The Supreme Court also refused to immediately hear the appeal and instead said the appeal would be heard on September 25.

Saeed Sheikh was ordered to remain in detention in April after the Sindh High Court overturned the murder conviction and death sentence, generating outrage from Pearl’s family, the US government, and media rights groups.

The 90-day detention was ordered under a public order regulation that allows detainees to be held longer if their release could incite violence and chaos.

The lower court upheld a kidnapping charge that carries a seven-year sentence. Saeed Sheikh has been in prison for 18 years, all spent on death row.

“For 18 years he hasn’t even seen the sun. He has been in solitary confinement on death row,” his lawyer Mahmood Sheikh, who is no relation, said in a telephone interview on Monday, following the Supreme Court’s refusal to quickly hear the government’s appeal.

Pearl’s parents have also filed an appeal to Pakistan’s Supreme Court challenging the lower court’s ruling.

Ahmed Omar Saeed Sheikh, the alleged mastermind behind Wall Street Journal reporter Daniel Pearl’s abduction, arrives at a court in Karachi, Pakistan, on March 29, 2002. (AP Photo/Zia Mazhar, file)

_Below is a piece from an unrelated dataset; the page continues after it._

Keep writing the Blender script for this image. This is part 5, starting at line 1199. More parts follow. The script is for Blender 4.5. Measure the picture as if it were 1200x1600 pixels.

The government prosecutor, Faiz Shah, declined to say whether the government would seek an extension of Saeed Sheikh’s detention. Saeed Sheikh’s lawyer said a review board would have to be established to extend his detention.

The Sindh High Court in April also acquitted three others accused in the case: Fahad Naseem, Sheikh Adil, and Salman Saqib, who were earlier sentenced to life in prison. Saeed Sheikh, a former student at the London School of Economics, and the others were convicted in 2002.

Pearl, a Wall Street Journal reporter, was kidnapped in Pakistan in early 2002 while working on a story about Islamic militants. A videotape received by US diplomats in February of that year confirmed that the 38-year-old was dead. He had been beheaded.

In court testimony and emails released during the 2002 trial, Saeed Sheikh said he developed a personal relationship with Pearl before he was kidnapped, with both sharing their concerns about their wives, who were pregnant at the time. Marianne Pearl gave birth to their son Adam in May 2002.

The Pearl Project, an investigative journalism team at Georgetown University, carried out a three-year investigation into Pearl’s kidnapping and death. They concluded the reporter was beheaded by Khalid Sheikh Mohammad, who was arrested in Pakistan in 2003 and later described as the architect of the 9/11 attacks on the United States. Mohammad is a prisoner at the US Naval Base at Guantanamo Bay, Cuba.

“The prosecution’s cases are won or lost not on the basis of emotion, they are won or lost on the basis of evidence and in this case the prosecution did a woeful job,” said Sheikh, the lawyer. “If Daniel Pearl’s parents have any grievance or complaint it should be against the Pakistani authorities for the prosecution’s failings.”

Saeed Sheikh had been arrested in 1994 by Indian authorities, accused of kidnapping three Britons and an American, who were all freed unharmed, in Indian-ruled Kashmir.

In 1999, India freed Saeed Sheikh and two other militants in exchange for the release of 155 passengers and crew aboard an Indian Airlines plane hijacked to Kandahar, Afghanistan.